9. Based on the above, the Informant has alleged bid rigging in the disinvestment process of CEL. Accordingly, the Informant has prayed to the Commission to order an investigation into the matter and pass such other orders or issue such directions as the Commission may deem fit. Further, the Informant has requested the Commission to intervene and restrain the process of disinvestment of CEL during the pendency of an investigation into bid rigging. The Informant has also prayed for interim relief under Section 33 of the Act.

10. The Commission considered the matter in its ordinary meeting dated 09.03.2022 and decided to seek the comments of DIPAM on the information filed regarding the strategic disinvestment of CEL.

11. Vide its reply dated 11.04.2022, DIPAM has, inter alia, submitted that:

i) CEL’s disinvestment was undertaken on an express recommendation of NITI Aayog, which in its report dated 02.08.2016, recommended the strategic disinvestment of CEL.

ii) The disinvestment process was carried out in a transparent manner through multi-layered decision making (ministerial level at the apex) and in accordance with the process and guidelines laid down by DIPAM.

iii) The Informant’s allegation of disinvestment being at a very low price is baseless and incorrect, as professionals (TA & AV) used approved methodologies as per established process and international best practices to arrive at Rs. 194 crores as the Reserve Price.

iv) As regards the allegations of two bids received being in close range of the Reserve Price, it is submitted that both bidders were provided with CEL’s financial information, which may explain the proximity of the bids. Moreover, the Reserve Price is fixed by GoI after the financial bids are received in order to eliminate the possibility of any of the bidders knowing about such Reserve Price before submitting the bid. It is also stated that even the Advisors are not privy to the process of finalisation of Reserve Price except for making presentation before the Inter-Ministerial Group (IMG).

v) The allegation of the Opposite Parties being inter-related in terms of shareholding pattern/ promoter group have been examined and were found to be devoid of any merit. Similarity, one director being common in both Opposite Parties does not establish a statutory recognised relationship between them.

vi) It has also been submitted that an appeal by the Registrar of Companies in NCLAT is pending against OP-1, consequent upon the case for winding up of the company dismissed by the National Company Law Tribunal (NCLT).

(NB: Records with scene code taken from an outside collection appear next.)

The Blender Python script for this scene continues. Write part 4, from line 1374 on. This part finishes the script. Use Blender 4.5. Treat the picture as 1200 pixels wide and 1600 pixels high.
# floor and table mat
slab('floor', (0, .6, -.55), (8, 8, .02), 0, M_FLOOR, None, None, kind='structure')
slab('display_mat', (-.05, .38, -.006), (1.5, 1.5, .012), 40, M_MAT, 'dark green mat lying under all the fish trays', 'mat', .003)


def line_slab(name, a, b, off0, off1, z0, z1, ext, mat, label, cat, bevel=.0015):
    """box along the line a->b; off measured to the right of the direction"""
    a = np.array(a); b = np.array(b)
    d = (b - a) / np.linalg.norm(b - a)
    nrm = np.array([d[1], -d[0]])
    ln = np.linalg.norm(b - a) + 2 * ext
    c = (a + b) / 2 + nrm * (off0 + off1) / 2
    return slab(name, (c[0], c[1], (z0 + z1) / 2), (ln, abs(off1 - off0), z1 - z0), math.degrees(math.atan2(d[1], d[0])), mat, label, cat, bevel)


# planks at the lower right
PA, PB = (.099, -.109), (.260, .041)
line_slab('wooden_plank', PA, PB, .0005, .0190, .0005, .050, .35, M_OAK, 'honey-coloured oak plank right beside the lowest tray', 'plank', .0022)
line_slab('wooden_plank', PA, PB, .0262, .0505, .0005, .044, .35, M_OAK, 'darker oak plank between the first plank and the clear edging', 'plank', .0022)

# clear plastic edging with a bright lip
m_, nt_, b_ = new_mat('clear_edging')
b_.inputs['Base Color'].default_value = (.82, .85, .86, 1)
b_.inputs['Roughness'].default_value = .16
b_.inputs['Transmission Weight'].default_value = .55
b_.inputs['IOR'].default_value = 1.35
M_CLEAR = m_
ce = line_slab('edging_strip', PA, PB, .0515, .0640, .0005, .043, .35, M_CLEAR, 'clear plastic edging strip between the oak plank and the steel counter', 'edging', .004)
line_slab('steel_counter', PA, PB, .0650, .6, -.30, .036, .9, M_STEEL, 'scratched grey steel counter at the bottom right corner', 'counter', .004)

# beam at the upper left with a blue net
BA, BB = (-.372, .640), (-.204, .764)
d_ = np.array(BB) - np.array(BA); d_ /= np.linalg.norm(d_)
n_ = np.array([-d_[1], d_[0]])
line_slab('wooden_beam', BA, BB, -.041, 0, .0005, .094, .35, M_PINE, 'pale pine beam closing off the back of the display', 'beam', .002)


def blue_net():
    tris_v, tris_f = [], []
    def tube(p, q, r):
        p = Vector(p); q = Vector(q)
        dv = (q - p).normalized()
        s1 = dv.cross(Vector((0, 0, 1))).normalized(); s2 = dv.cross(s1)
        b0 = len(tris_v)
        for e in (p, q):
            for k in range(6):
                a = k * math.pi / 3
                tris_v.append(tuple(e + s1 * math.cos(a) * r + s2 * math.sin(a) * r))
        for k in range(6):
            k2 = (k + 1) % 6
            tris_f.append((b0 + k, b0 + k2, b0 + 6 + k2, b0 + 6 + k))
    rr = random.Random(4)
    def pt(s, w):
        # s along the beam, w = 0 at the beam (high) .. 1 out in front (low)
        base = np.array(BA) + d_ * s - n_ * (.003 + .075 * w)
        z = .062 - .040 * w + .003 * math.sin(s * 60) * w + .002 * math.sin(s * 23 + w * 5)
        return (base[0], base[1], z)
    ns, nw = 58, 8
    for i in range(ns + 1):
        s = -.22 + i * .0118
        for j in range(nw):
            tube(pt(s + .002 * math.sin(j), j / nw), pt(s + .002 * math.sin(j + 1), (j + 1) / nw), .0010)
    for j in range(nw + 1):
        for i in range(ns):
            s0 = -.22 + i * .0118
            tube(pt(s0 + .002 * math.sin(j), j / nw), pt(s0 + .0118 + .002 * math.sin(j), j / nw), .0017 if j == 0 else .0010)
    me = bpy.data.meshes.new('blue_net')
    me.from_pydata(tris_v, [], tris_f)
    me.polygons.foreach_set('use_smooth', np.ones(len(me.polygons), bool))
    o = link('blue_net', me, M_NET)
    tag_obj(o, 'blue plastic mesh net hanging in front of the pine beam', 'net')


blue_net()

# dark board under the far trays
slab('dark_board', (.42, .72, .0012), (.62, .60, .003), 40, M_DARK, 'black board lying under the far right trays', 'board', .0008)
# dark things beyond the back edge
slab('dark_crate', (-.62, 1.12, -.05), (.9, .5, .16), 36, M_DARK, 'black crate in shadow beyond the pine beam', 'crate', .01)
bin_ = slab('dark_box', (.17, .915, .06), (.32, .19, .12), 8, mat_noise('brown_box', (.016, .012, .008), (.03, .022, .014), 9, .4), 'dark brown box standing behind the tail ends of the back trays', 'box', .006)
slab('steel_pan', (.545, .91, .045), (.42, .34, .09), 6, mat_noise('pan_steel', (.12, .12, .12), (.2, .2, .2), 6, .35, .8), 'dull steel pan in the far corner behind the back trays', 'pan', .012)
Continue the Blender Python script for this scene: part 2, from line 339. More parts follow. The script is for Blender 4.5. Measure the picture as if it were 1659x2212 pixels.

vii) Further, it is submitted that DIPAM is aware of the sensitive nature of the transaction and the alleged issue of the inter-relations between the Opposite Parties and pending examination of the same, Letter of Intent (LoI) has been put on hold while an internal examination of the allegations is undertaken by DIPAM.

12. The Commission considered the Information and the response of DIPAM in its ordinary meeting held on 26.04.2022 and decided to pass an appropriate order in due course.

13. The Commission notes that the Informant has alleged bid rigging by the Opposite Parties in the disinvestment process of CEL on the basis of the following:

i) There is an interconnection between the bidders, as Mr. Anirudh Minda is a common director in Sharda Tech Pvt. Ltd. (group company of OP-1) and JPM Power Ltd. (group company of OP-2).

ii) Both Opposite Parties have quoted a bid price approximately near the Reserve Price of Rs. 194 crores.

Mere common business linkages between bidders not sufficient to prove bid rigging

14. The Commission further notes that, in order to substantiate its allegations, the Informant has annexed a press release dated 29.11.2021 posted by the Ministry of Finance (MoF) regarding approval of the disinvestment of CEL by GoI. As per the press release, the Cabinet Committee on Economic Affairs (CCEA) empowered Alternative Mechanism (AM) comprising the Hon’ble Union Ministers of different ministries, approved the highest price bid of Nandal for acquisition of 100% equity shareholding of GoI in CEL. The press release also mentions that the process of disinvestment of CEL commenced on 27.10.2016 with the ‘in-principle’ approval of CCEA. Accordingly, a Request for Proposal (RFP) document was shared with the Qualified Institutional Buyers (QIBs) on 02.05.2019, inviting financial bids by 20.06.2019. However, as no financial bids were received, the process was re-launched on 03.02.2020 and the last date for the submission of EoI was extended till 15.07.2020. After completion of the due process, TA issued the approved RFP and sales and purchase agreement (SPA) along with the security clearance format to the short-listed bidders on 17.2.2021, with the last date of submission being 10.03.2021, which was further extended to 12.10.2021. By the last date, two sealed bids were received along with non­financial bid documents and bid security.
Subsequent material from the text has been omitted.